The QN900C is a rarity among TVs, one that actually sounds good and questions the need for an outboard audio solution. The 6.2.4-channel speaker configuration produces a large soundstage that fills the wall behind the TV, creating a sonic presence that matches the size of the screen.

The addition of extra height really makes a difference, and the inclusion of Object Tracking Sound Pro results in a more involving audio experience. Sounds are clearly moving to match specific objects on the screen, while the 90W of amplification adds real power.

The sheer size of the screen ensures excellent stereo separation, the mid-range and treble are also impressive, and there’s some enjoyably deep bass. The musical numbers in Elvis sound fantastic, and the concert scenes have a greater sense of scale and immersion.

The inclusion of onboard Dolby Atmos decoding, along with the ability to send Atmos back via ARC, is also effective. There is clearly more height, width and depth to the soundstage with Atmos content. Overall, this is a superb sonic performer that delivers awesome sound quality.

Samsung QN900C review: Verdict

The Samsung QN900C represents a technological statement from the brand, incorporating all the state-of-the-art technology it has to offer. There might not be much 8K content at the moment, but if you want to futureproof yourself, this TV has you covered with every feature imaginable.

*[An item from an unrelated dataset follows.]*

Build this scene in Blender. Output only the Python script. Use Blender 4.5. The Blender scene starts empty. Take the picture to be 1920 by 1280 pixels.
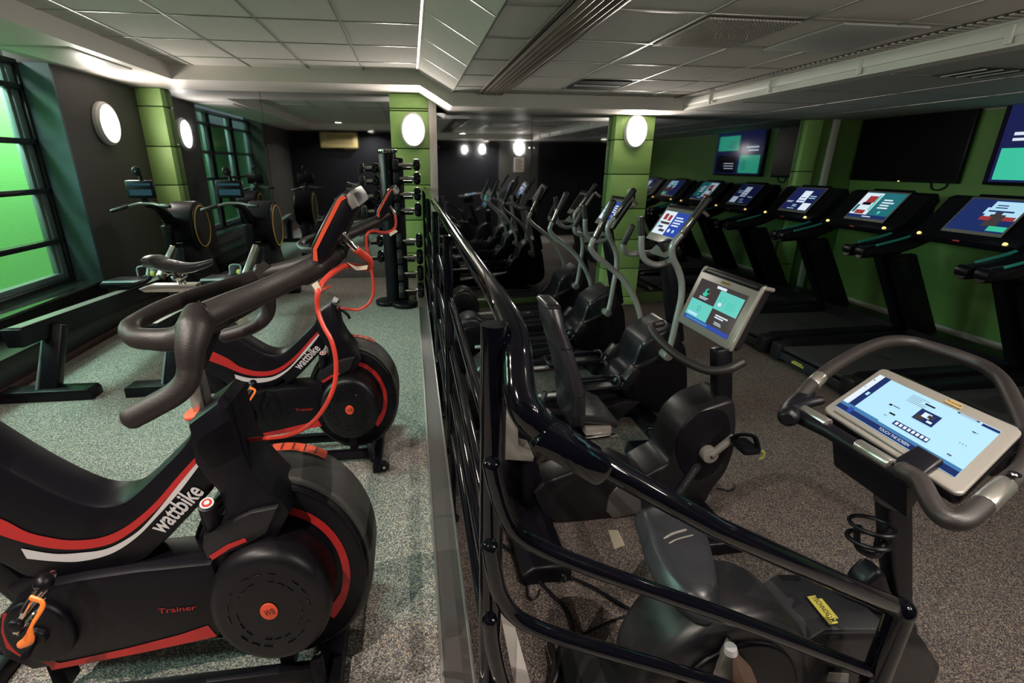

The really good news is that the increased resolution is only a small part of this TV’s strengths, with Mini LED backlighting that uses nearly 2,000 zones, peerless local dimming and cutting-edge image processing to produce exceptional images with SDR and especially HDR content.

The QN900C is also gorgeous to look at, includes Samsung’s One Connect Box, and sounds fantastic. Once you add the responsive smart platform, comprehensive choice of apps, and extensive gaming features, you’ve got an 8K TV that’s ready for whatever the future holds.